The Royal Air Force’s (RAF) close combat unit has opened to women for the first time, meaning it has become the first branch of the British military to open up every role to men and women.

The move follows a decision last year to lift the ban on women serving in close combat roles.

The RAF will soon be accepting applications from women to join the RAF Regiment, its ground-fighting force.

The main role of the 2,000-strong RAF Regiment is to patrol and protect RAF bases and airfields.

BBC defence correspondent Jonathan Beale says with women making up just 10 per cent of the air force as a whole, there is unlikely to be a flood of applications, but it is a significant moment because it means women can now apply for any RAF role.

The RAF’s women will not be the first allowed to serve in close combat roles, as some joined the Royal Armoured Corps recently.

But it will be another year before women can apply to enter army infantry units and the Royal Marines, where the physical demands can be tougher.

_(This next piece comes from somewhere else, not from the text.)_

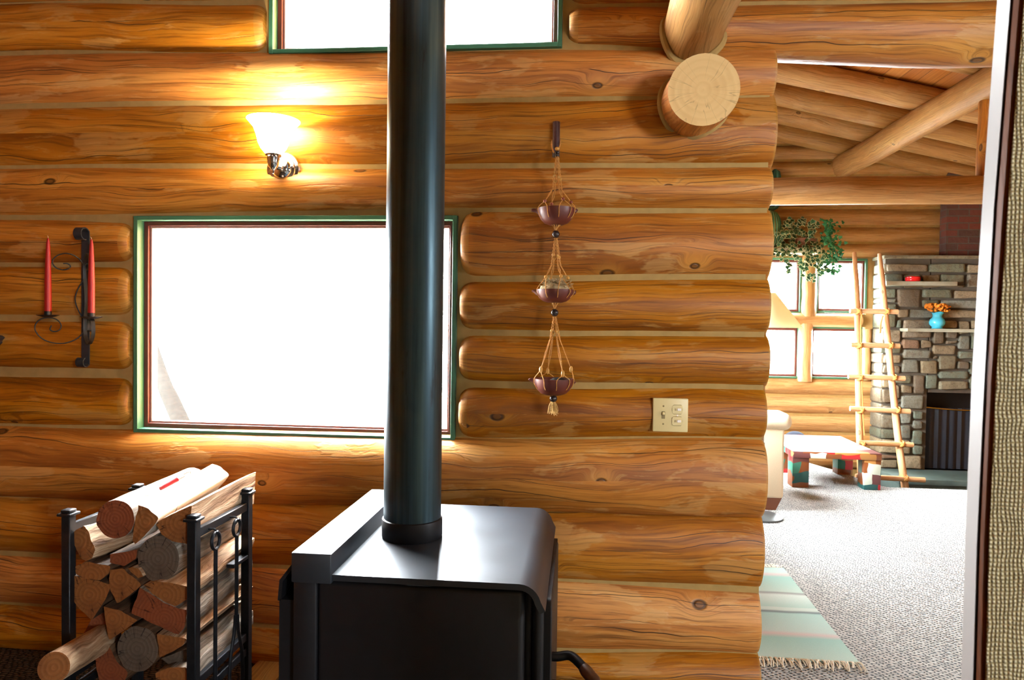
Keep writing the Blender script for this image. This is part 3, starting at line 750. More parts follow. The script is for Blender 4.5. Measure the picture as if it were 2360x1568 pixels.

In July, Defence Secretary Michael Fallon announced the RAF Regiment would be open to women from September, ahead of the original 2018 schedule.

He said: “A diverse force is a more operationally effective force.

"Individuals who are capable of meeting the standards for the regiment will be given the opportunity to serve, regardless of their gender.

"This is a defining moment for the RAF.”

Colonel Richard Kemp, former head of British Forces in Afghanistan, however, told BBC Breakfast he ‘vehemently disagrees’ that women should be serving in close combat roles.

He said: “Once you have got through selection, you are subjecting yourself to a minimum of four years of intensive physical training, day in and day out, in barracks and out of barracks, which puts enough of a strain on a man's body.

“I think the reality is we will find many more women than men suffer injuries and we will then undoubtedly see very significant compensation payments being made out of the defence budget.

"And the nature of woman's bodies means that some of the injuries are going to be more significant in terms of being able to bear children and the like.

"I am not a doctor, but I have certainly read up on this and that is a problem.”

Judith Webb, a former major in the British Army, disagreed with Kemp. She told the programme: “My concern has always been to ensure that research is carried out so that women know exactly what they are in line for.

"Being aware of our physical differences is an important aspect, but that is where I feel research has now been carried out.

"We want to promote diversity and get the best people, and if we have got women who want to do it, who are capable of doing it - then of course they should be able to do it."